• Last modified 2549 days ago (Aug. 29, 2012)


USDA allowing CRP hay sales

Staff writer

A change last week in U.S. Department of Agriculture policy puts money in Conservation Reserve Program participants’ pockets if they signed up for emergency haying and grazing provisions.

“Generally, haying, livestock grazing, or harvesting and selling product from CRP acreage is not allowed,” county executive director of the Farm Service Agency program in Marion, Bill Harmon, said. “But the emergency haying contract allowed participants to cut up to 50 percent of grassland for their own use. A policy change now allows those participants to sell what they have produced from those acres, with no restrictions.”

Harmon said the release of CRP hay bales for direct sale was a surprising move by the USDA, but one that would benefit many area producers.

“Because of regulations, I am not allowed to release specific statistics on how much CRP ground was signed into the emergency program,” he said. “But total acres enrolled in Marion County fluctuates around 14,000 acres.

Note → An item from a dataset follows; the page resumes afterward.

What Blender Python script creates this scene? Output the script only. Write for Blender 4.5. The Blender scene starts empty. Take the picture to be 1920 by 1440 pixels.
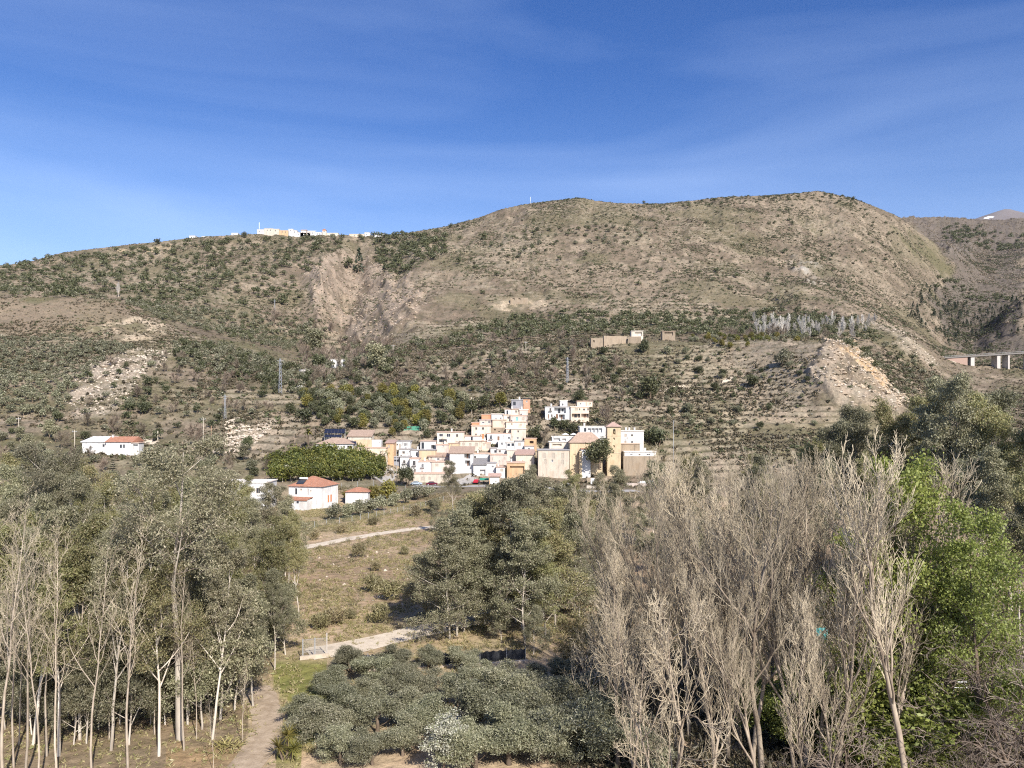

The emergency haying and grazing provision required CRP participants to sign a contract at the FSA office in Marion by Aug. 31. There is a small penalty for signing up acreage for the program, a 10 percent reduction in the annual agency payment to producer per program guidelines. The original contracts did not allow producers to sell the hay from their land but they could put it up for their own use.

“Every once and a while the USDA decides to reassess policies,” Harmon said. “This is good timing for those already signed up, might be too late for any others.”

Harmon said the initial emergency haying provision required the producer to identify fields on aerial photographs for potential hay production. After the hay was put up into bales, the producer was required to come back to the office and verify acres harvested and report tonnage yielded.

“There are two types of CRP programs ongoing here,” Harmon said. “General sign-up is for the larger fields and continuous contract is for the smaller producers that average around 10 acres per plot.

“The main purpose of CRP has always been erosion control,” Harmon said. “But it is beneficial to the farmer in the form of a rental payment for enrolling in the program, and secondarily, it helps save soil for future generations.”

Producers now enrolled in the emergency haying and grazing program must follow specific provisions, but profiting from sale of CRP grass bales is no longer prohibited.